Qualcomm and Arm seem joined at the hip lately, with both companies reporting earnings at the same time yesterday. And as with many other headlines recently, Qualcomm came out looking better than Arm. We do not think either set of results alters the long term thesis for either company, but there definitely was a big divergence in their results.
Qualcomm reported strong numbers, with quarterly EPS especially above expectations ($3.41 vs consensus of $2.97). They attributed this basically to everything working they way it was supposed to. They gained share at Samsung, they also saw end customers from China (e.g. Oppo, Xiaomi) gaining share in China and other markets.
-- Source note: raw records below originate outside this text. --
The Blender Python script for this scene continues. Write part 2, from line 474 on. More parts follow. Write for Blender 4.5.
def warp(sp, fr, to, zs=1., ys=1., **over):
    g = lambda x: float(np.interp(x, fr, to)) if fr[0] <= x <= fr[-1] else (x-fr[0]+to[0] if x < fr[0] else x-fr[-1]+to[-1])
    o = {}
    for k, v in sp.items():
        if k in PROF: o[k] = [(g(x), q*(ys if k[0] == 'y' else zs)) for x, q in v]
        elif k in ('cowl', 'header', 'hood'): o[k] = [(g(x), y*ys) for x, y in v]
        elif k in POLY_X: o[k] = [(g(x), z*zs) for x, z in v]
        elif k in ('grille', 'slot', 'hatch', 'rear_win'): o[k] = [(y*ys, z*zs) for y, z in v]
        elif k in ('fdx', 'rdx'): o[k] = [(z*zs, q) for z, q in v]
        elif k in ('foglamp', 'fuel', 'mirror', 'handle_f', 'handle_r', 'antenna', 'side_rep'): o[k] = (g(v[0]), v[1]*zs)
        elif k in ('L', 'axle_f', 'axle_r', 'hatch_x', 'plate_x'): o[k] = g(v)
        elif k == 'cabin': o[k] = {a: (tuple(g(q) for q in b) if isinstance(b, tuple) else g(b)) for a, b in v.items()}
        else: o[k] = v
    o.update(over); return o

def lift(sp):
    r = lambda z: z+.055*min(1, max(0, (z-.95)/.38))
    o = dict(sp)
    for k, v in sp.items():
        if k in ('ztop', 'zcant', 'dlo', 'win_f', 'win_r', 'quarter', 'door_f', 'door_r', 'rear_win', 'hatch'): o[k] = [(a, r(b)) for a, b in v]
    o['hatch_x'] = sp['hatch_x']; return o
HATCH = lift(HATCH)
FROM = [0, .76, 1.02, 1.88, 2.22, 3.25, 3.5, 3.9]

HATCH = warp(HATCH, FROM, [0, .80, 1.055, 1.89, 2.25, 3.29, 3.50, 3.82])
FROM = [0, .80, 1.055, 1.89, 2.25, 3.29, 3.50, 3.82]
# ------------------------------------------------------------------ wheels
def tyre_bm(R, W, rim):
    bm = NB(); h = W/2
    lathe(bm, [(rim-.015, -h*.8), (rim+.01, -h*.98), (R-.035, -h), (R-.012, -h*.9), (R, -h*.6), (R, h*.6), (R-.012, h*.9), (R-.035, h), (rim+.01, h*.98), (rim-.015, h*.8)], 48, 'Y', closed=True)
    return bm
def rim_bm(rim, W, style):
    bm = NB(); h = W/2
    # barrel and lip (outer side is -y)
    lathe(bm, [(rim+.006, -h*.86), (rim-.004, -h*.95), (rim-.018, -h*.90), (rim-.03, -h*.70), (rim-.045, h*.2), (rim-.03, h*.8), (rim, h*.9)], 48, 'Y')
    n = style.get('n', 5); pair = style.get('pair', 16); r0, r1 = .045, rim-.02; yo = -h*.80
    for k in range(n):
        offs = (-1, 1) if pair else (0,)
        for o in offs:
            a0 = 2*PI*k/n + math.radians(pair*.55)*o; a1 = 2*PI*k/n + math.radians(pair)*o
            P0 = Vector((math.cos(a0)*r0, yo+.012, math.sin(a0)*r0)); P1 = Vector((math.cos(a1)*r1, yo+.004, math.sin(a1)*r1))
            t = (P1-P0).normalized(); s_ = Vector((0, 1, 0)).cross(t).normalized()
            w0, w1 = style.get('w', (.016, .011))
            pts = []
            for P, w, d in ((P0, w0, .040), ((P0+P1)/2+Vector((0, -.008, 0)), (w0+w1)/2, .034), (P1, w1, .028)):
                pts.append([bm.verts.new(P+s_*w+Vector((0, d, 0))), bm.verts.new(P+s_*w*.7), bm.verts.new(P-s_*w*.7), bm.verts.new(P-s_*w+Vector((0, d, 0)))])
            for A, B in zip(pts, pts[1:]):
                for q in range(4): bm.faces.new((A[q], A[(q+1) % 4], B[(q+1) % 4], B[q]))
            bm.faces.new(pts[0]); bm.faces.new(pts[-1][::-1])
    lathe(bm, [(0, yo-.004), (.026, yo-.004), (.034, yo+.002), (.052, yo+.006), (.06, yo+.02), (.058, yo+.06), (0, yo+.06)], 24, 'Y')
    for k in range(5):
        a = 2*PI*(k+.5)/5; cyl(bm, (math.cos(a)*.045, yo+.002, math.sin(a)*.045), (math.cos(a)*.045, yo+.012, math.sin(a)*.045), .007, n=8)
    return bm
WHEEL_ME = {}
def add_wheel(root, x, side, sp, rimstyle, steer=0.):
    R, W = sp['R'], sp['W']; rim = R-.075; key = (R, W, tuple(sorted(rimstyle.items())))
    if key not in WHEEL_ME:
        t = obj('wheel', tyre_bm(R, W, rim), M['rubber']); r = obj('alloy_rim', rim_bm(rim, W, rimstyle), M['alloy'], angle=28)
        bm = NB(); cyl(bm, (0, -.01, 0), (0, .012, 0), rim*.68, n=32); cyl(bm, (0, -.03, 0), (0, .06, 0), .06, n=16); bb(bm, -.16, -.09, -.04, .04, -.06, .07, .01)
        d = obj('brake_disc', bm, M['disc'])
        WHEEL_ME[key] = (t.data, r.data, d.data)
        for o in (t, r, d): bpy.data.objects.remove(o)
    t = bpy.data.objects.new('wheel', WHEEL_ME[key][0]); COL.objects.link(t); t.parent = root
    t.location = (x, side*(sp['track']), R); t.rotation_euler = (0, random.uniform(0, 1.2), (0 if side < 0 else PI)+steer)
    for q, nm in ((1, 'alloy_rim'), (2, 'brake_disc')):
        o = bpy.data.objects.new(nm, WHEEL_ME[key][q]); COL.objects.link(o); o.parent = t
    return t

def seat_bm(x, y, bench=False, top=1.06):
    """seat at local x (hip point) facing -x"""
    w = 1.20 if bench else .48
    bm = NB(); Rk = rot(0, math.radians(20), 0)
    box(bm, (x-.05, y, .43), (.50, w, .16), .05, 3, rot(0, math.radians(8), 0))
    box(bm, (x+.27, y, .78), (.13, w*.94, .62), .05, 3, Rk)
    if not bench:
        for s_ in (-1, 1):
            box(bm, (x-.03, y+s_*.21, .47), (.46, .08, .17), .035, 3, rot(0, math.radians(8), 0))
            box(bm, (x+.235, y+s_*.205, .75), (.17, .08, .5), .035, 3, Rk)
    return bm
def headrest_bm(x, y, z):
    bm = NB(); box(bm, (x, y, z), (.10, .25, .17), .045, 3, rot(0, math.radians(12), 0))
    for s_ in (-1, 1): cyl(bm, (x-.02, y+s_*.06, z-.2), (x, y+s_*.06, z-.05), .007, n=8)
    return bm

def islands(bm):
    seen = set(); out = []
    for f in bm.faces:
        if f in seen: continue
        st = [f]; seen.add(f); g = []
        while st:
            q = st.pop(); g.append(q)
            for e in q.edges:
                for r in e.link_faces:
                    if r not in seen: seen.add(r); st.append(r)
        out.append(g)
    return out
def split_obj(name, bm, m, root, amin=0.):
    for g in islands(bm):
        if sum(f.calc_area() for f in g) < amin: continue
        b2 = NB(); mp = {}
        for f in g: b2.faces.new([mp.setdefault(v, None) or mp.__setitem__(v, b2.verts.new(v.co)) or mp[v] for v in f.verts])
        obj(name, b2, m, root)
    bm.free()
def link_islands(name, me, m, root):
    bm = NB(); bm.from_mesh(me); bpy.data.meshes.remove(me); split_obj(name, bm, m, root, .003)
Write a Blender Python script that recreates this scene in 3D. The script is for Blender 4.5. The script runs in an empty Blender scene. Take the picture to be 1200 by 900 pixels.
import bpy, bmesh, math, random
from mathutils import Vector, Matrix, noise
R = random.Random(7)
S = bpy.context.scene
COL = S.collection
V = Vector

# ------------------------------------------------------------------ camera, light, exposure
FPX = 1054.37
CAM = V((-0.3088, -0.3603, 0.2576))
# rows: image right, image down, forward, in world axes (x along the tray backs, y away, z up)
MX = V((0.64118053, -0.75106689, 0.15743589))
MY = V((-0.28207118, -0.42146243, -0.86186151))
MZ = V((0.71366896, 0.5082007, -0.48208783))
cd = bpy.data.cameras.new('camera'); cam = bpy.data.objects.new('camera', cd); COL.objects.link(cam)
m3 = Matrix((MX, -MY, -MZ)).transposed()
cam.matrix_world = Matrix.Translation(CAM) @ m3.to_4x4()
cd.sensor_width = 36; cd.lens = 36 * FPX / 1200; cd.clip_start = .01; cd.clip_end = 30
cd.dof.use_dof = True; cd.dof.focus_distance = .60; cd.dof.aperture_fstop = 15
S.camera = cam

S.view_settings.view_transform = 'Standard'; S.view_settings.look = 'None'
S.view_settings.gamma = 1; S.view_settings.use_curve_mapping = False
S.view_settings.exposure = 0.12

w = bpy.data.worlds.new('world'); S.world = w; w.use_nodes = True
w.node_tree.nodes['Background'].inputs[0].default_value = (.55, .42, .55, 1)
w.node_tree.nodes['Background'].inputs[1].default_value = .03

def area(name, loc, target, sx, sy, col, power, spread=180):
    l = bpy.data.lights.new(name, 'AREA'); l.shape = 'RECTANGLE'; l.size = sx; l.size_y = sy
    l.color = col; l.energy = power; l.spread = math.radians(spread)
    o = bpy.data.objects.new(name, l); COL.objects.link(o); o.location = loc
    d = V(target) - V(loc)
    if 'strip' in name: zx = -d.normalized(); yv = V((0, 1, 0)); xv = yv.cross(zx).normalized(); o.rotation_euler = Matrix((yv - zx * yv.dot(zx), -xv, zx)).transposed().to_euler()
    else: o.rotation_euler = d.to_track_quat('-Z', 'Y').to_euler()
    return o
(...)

On top of that they said consumers were shifting more towards high-end smartphones. This is a double bonus for Qualcomm – they sell higher priced chips and earn higher royalties based on phone prices. Most encouragingly they also seem to be gaining real traction in automotive with a whole raft of design wins and partnerships to announce. And they finally put some numbers around their share gains in PC. They now claim to have 10% of the market for Windows PCs priced above $800. That is not a large volume corner of the market, but given their target is 12% by 2028, it definitely indicates things are going well. Or at least better than we had expected.
By contrast Arm’s numbers were a little harder to parse. They reported good upside on the quarter and nudged up their guidance for the next quarter, but that guidance included a fairly wide range. So while the midpoint was in-line with expectations, they left open the possibility that it might not play out that way. Arm’s revenues have both a license and a royalty component. The royalty piece is fairly predictable, but the upfront license can be lumpy as it depends on the timing of signing specific contracts. So we understand the need for a wider range, but it still left open the question as to the true status of their business.
Notably, Arm reported that the share of v9 in their revenue was flat with the rate last quarter. This is fairly esoteric, but three quarters ago when they started breaking out the share of v9 revenue in their mix, they indicated that this would be a good metric for investors to track growth. The upgrade cycle to v9 is important and so the fact that it stalled this quarter merits attention. Summing all this up, these results left us with the impression that Arm was not operating as smoothly as they have in past quarters or as their valuation multiple would imply. This is especially noticeable in contrast to Qualcomm. Despite both companies moves to enter new markets, they still generate the large majority of revenue from the same smartphone market. So it is hard to see how Qualcomm could be so bullish about that market while Arm is much more muted. One big part of that disconnect is the fact that Qualcomm has not upgraded to v9, and there is a risk that others may take note. We do not think that is necessarily what is going on, but that question will now linger.
Our larger concern is that Arm still does not quite seem certain about how it wants to communicate its story. Over time, they have guided investors to look at royalties, licenses, v9 updates, CSS and ACV as the leading metrics, only to move on a few quarters down the road. There is nothing wrong with any of these metrics, nor is there anything wrong with moving to other metrics over time. That being said, we think the story could me much clearer if they could coalesce around some fixed set of recurring metrics. We think the company has a good story to tell, but unfortunately it remains hard to pull together.